One mother's mission to teach and save others from her tragedy
By Monica Fountain
I’ve had a 3 years of confusion, frustration, and exhaustion. But along with that have come many blessings received and given. It seems like just yesterday I was calling you to tell you that I was on my way to come do your hair and help get the kids ready. As usual I had a last minute change in schedule but when I tried to call you back I got no answer. Being the persistent mom that I am, I decided that I was coming anyway, maybe you were just out at the store.—a letter from Yolan Henry to her daughter, written on the anniversary of her death.

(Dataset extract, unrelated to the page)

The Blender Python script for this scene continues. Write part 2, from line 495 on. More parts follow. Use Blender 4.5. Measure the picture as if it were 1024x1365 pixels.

Yolan Henry will never forget the day her daughter died-- January 24, 2009. She doesn’t talk about it every day. But it is always there.
Sitting in a suburban coffee shop, tears well up in her eyes as she describes her daughter, Nova, her shining star.
“I try to put it aside so that I’m not thinking about her every single day but I can’t help it,” Henry said. “I just loved her. That was my daughter.”
I’ll see you later, Mom
Opening the door to your house changed my life forever in the worse way! I try not to see that door but it’s always there. I just know that God opened his door as well and took you and Ava to live with him.
Noah knows this too. That’s what I’ve told him. I’m sorry that you had to encounter such a demon that couldn’t understand your light that shone so bright, that’s why your Name was NOVA (SUPERNOVA: THE BRIGHTEST SHINING STAR!)…and Ava…I guess she was just here for a short while to come and get you cause God saw your pain and struggles, and he said NO MORE.
Her name said it all. Nova. Supernova. A star. She was beautiful. She loved to dance. She loved to have fun. She was a mother who loved her children. She was her mother’s firstborn child.
Henry was a teenage mother. She found out she was pregnant her last semester of her senior year in high school.
“I just had to have her and let my life go on from there,” she said. “Nova was very fun loving. She loved music. She loved to dance. When she was a baby she always would just get up and dance for me and make me laugh.”
Life went on. Henry got married and had a son and another daughter. Her marriage ended after 25 years. Henry said her marriage relationship was abusive. She thought because they didn’t fight in front of the children that they didn’t see it, hear it or were affected by it.
Now that her daughter is gone, a fatal victim of domestic violence, she thinks different.